Obrigada Sá da Costa, por não ter hesitado a publicar - a par com os seus belos Clássicos - o modesto, grande, Isalita.
Miguel Esteves Cardoso diz que em Portugal não se come mal. Ele fala de restaurantes, eu só me lembro de casas, mas sou da mesma opinião, em Portugal não se come mal.

Observação à margem
Miguel Esteves Cardoso menciona a dada altura a mania que agora grassa, de “reinterpretar” pratos tradicionais. Eu acrescento a propósito, que a minha mãe teve um dia a infeliz ideia de acrescentar uma colherzinha de vinho do Porto à mousse de chocolate. Perante a indignação geral, desculpou-se. “foi para melhorar”. Daí em diante um bom prato, era seguido do coro: ----não melhore, mãe.

O que dizem outros
Blogue ‘O Galo de Barcelos ao Poder’. Comentário sobre o Isalita:
antonio disse...
“Ah e esqueces-te daquela coisa de nome Isalita (acho que são 3 gajas do movimento nacional feminino , ou algo que o valha...) .
Se ninguém tiver deitado fora a coisa, há-de estar lá pelo Estoril, amarelecida, presa por cuspo e cordéis...
Mas as receitas (a preto e branco, linguagem pesada and no photos at all, salazarento até dizer chega...) não são de todo incompreensíveis, bem pelo contrário, as gajinhas são muito exactas nas proporções e etc. Seguindo aquilo até parece que sabemos cozinhar alguma coisa.”...
:)

5 comentários:

Anónimo 1 de setembro de 2009 às 15:36  

A propósito de a Teresa dizer que as receitas eram simples e haviam sido experimentadas, lembro-me de uma partida que pregaram às autoras. Se a Teresa conseguir ver a primeira edição, que não tenho aqui no escritório, vale a pena ler a receita dos "Camarões à Cova da Moura". Não é mesmo nada simples e, por aparecer no livro, não pode ter sido experimentada, tanto que não aparece nas edições seguintes...é a excepção que confirma a regra! Gonçalo da Cunha

Theresa Castello Branco 2 de setembro de 2009 às 09:33  

É para eu aprender a não exagerar.

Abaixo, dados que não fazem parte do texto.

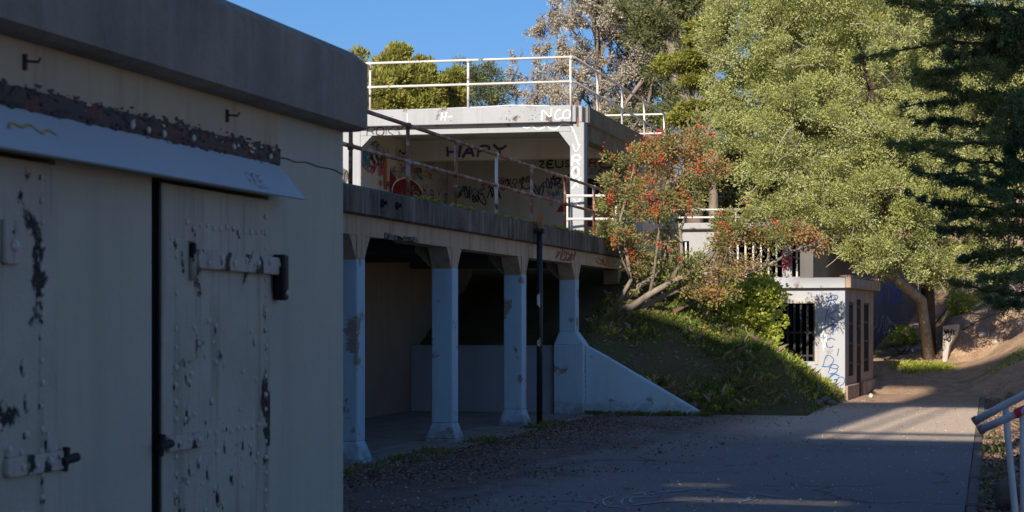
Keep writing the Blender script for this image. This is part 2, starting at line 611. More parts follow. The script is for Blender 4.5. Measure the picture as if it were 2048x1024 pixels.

E o pior é que também me enganei quando escrevi que só elas davam a receita do arroz do Japão, Acheia-a agora no Bento da Maia. Mas está um pouco modificada no Isalita, prova de que a essa receita pelo menos experimentaram. A receita dos camarões à cova da Moura foi então oferecida às autoras, e as inocentes publicaram. Tem a sua graça. Como vejo qie também sabe de edições de livros de cozinha, talvez me possa ajudar no próximo post. Vou escrevo de um outro livro de cozinha, este de fins do sec. XIX, de que não consigo encontar o autor. Theresa

Anónimo 9 de setembro de 2009 às 13:08  

Olá Tia Teresa, aqui está um asunto que me interessa, para mim "o livro de cozinha é o Isalita" tenho imensos livros mas consulto sempre e faço montes de coisas do Isalita, tb conheço a história dos camarões recheados com perdizes...vou ver nos livros da minha Avó se encontro o seu... há lá coisa bem antigas...um bj Sofia

Theresa Castello Branco 10 de setembro de 2009 às 23:04  

Olá Sofia, que bom ouvir de si. E sabia mais do que eu da partida que pregaram às autoras do Isalita. Se encontrar o autor do livro de que falo no próximo post, eu fico radiante. Um beijo tia Theresa

Anónimo 31 de maio de 2010 às 23:15  

Olá. Eu gostava, se não se importasse, que me mandasse o link para o artigo em que o sublime Galo de Barcelos teve a brilhantíssima ideia de chamar "gajas" às autoras. Gostava de lhe deixar um pequeno comentário.
Os melhores cumprimentos e fico muito satisfeito por saber que gostou do livro escrito, parcialmente, pela minha avó Angelita.